Berlusconi called the sentence "brutal" and promptly announced his intention to "resist," saying that he is "absolutely innocent." "I was firmly convinced that I would be acquitted, because there was absolutely no possibility of a guilty verdict based on evidence," he said.

The politician accused the three Milan judges of persecuting him. "I intend to oppose this persecution, because I am absolutely innocent, and I do not intend to give up my fight to make Italy a truly free and just country."

He is already applying pressure to the Italian government headed by Prime Minister Enrico Letta, a social democrat. The coalition will be finished, he says, unless Letta comes to his aid, because the prime minister will lack a majority without Berlusconi's party, The People of Freedom.

If Berlusconi had his way, he would like to see the government enact a small piece of legislation tailored to his situation, of which there were several during his tenure as prime minister, which would employ legal tricks to prevent his ban from politics. But because the leftists are unlikely to support this, there is also a Plan B.

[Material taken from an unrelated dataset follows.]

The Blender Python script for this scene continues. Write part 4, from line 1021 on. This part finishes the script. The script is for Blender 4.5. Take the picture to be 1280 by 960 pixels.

A Ban on Holding Public Office

A ban on holding public office by the court of cassation would have to be confirmed by the Senate -- the second chamber of the Italian parliament, in which Berlusconi has a seat -- in a secret vote. This would provide a good opportunity for a sufficient number of leftist senators to anonymously vote "no," thereby saving Berlusconi, as the former prime minister's emissaries have intimated to the coalition partners. Otherwise Berlusconi's party would bring down the coalition government, so that new elections would be necessary.

This is where "Ruby" comes back into the picture, as does Monday's judgment, which may be of secondary importance from a legal standpoint but is highly charged politically. Although many Italians may still find Berlusconi's "Bunga Bunga" parties amusing, they are more likely to find his dealings with underage prostitutes disgusting or even criminal, and some could very well turn their backs on their hero. Berlusconi's most loyal followers, women, could be especially repelled by the Ruby affair. But if Berlusconi's election prospects decline, his threat of new elections will come to nothing. "Marvelous," Socialist Letta could then say, "then let's vote!"